## Begin DATA TO USE

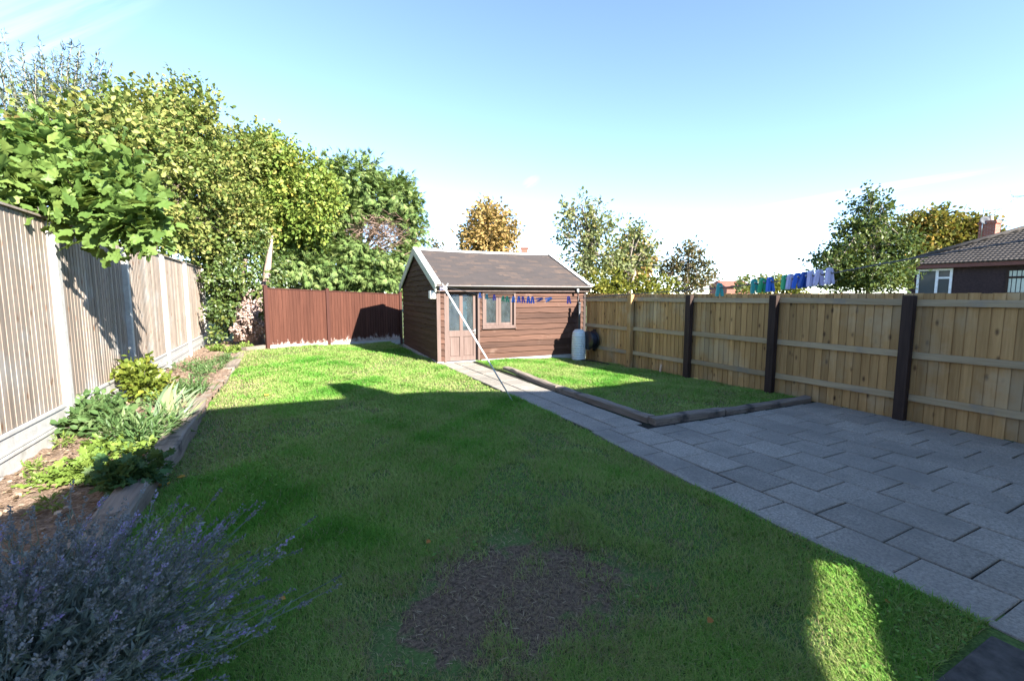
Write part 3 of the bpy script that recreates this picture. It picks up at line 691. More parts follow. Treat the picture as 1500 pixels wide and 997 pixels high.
# window
mb = MB(); x0, x1, z0, z1 = WIN; e = .055
mb.box((x0, -.055, z0), (x1, -.004, z0+e)); mb.box((x0, -.055, z1-e), (x1, -.004, z1)); mb.box((x0, -.055, z0+e), (x0+e, -.004, z1-e)); mb.box((x1-e, -.055, z0+e), (x1, -.004, z1-e))
win = mb.build('window', M['shed_trim'], sh, bevel=.004)
xm = (x0+x1)/2
for a, b in ((x0+e, xm), (xm, x1-e)):
    mb = MB(); f = .075; c0, c1 = z0+e, z1-e; y0, y1 = .012, .045
    mb.box((a+.002, y0, c0), (a+f, y1, c1)); mb.box((b-f, y0, c0), (b-.002, y1, c1)); mb.box((a+f, y0, c0), (b-f, y1, c0+f)); mb.box((a+f, y0, c1-f), (b-f, y1, c1))
    cs = mb.build('casement', M['shed_trim'], win, bevel=.003)
    MB().box((a+f, .026, c0+f), (b-f, .031, c1-f)).build('pane', M['glass'], win)
MB().box((x0-.02, -.085, z0-.025), (x1+.02, -.004, z0-.002)).build('sill', M['shed_trim'], win, bevel=.004)
# roof
s = NT('felt_shingles'); v = s.coord()
b = s.add('ShaderNodeTexBrick'); s.link(v, b.inputs['Vector']); b.inputs['Scale'].default_value = 1
b.inputs['Brick Width'].default_value = .33; b.inputs['Row Height'].default_value = .14; b.inputs['Mortar Size'].default_value = .006; b.inputs['Bias'].default_value = -.35
b.inputs['Color1'].default_value = (.052, .044, .041, 1); b.inputs['Color2'].default_value = (.125, .085, .063, 1); b.inputs['Mortar'].default_value = (.045, .038, .035, 1)
n1 = s.noise(s.coord((1, 2.2, 1)), 2.2, 5, .65); n2 = s.noise(v, 90, 3, .7)
c = s.mix(s.ramp(n1, [(.44, (.85, .85, .85)), (.60, (0, 0, 0))]), b.outputs['Color'], (.058, .049, .046))
c = s.mix(s.ramp(n1, [(.66, (0, 0, 0)), (.72, (.7, .7, .7))]), c, (.175, .122, .092))
c = s.val(c, s.math('ADD', s.math('MULTIPLY', n2, .7), .65))
M['felt'] = s.pbr(c, .85, .2, normal=s.bump(b.outputs['Fac'], .5, -.008))
sag = lambda x: -.028*sin(pi*min(1, max(0, x/SW)))
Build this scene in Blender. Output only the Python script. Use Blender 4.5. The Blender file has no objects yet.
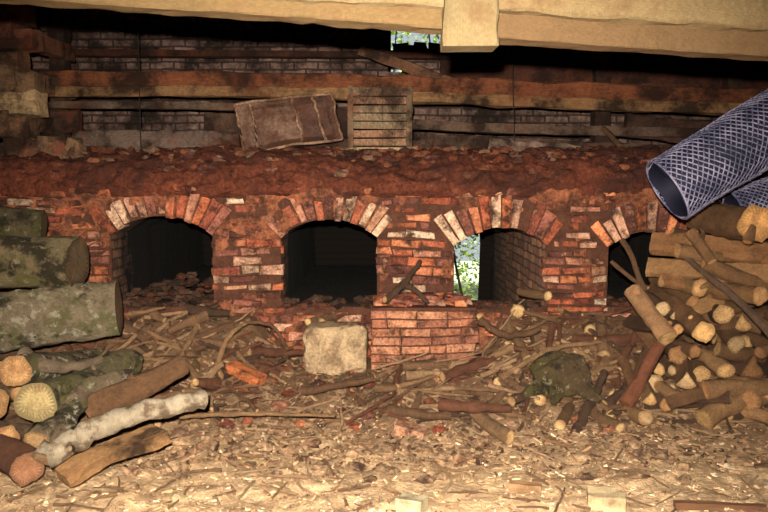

## End DATA TO USE

TASK BRIEF ▸ Take the entries shown above and quote them verbatim, passing over the pictures.

FULL ANSWER ▸
Write part 3 of the bpy script that recreates this picture. It picks up at line 691. More parts follow. Treat the picture as 1500 pixels wide and 997 pixels high.
# window
mb = MB(); x0, x1, z0, z1 = WIN; e = .055
mb.box((x0, -.055, z0), (x1, -.004, z0+e)); mb.box((x0, -.055, z1-e), (x1, -.004, z1)); mb.box((x0, -.055, z0+e), (x0+e, -.004, z1-e)); mb.box((x1-e, -.055, z0+e), (x1, -.004, z1-e))
win = mb.build('window', M['shed_trim'], sh, bevel=.004)
xm = (x0+x1)/2
for a, b in ((x0+e, xm), (xm, x1-e)):
    mb = MB(); f = .075; c0, c1 = z0+e, z1-e; y0, y1 = .012, .045
    mb.box((a+.002, y0, c0), (a+f, y1, c1)); mb.box((b-f, y0, c0), (b-.002, y1, c1)); mb.box((a+f, y0, c0), (b-f, y1, c0+f)); mb.box((a+f, y0, c1-f), (b-f, y1, c1))
    cs = mb.build('casement', M['shed_trim'], win, bevel=.003)
    MB().box((a+f, .026, c0+f), (b-f, .031, c1-f)).build('pane', M['glass'], win)
MB().box((x0-.02, -.085, z0-.025), (x1+.02, -.004, z0-.002)).build('sill', M['shed_trim'], win, bevel=.004)
# roof
s = NT('felt_shingles'); v = s.coord()
b = s.add('ShaderNodeTexBrick'); s.link(v, b.inputs['Vector']); b.inputs['Scale'].default_value = 1
b.inputs['Brick Width'].default_value = .33; b.inputs['Row Height'].default_value = .14; b.inputs['Mortar Size'].default_value = .006; b.inputs['Bias'].default_value = -.35
b.inputs['Color1'].default_value = (.052, .044, .041, 1); b.inputs['Color2'].default_value = (.125, .085, .063, 1); b.inputs['Mortar'].default_value = (.045, .038, .035, 1)
n1 = s.noise(s.coord((1, 2.2, 1)), 2.2, 5, .65); n2 = s.noise(v, 90, 3, .7)
c = s.mix(s.ramp(n1, [(.44, (.85, .85, .85)), (.60, (0, 0, 0))]), b.outputs['Color'], (.058, .049, .046))
c = s.mix(s.ramp(n1, [(.66, (0, 0, 0)), (.72, (.7, .7, .7))]), c, (.175, .122, .092))
c = s.val(c, s.math('ADD', s.math('MULTIPLY', n2, .7), .65))
M['felt'] = s.pbr(c, .85, .2, normal=s.bump(b.outputs['Fac'], .5, -.008))
sag = lambda x: -.028*sin(pi*min(1, max(0, x/SW)))
Build this scene in Blender. Output only the Python script. Use Blender 4.5. The Blender file has no objects yet.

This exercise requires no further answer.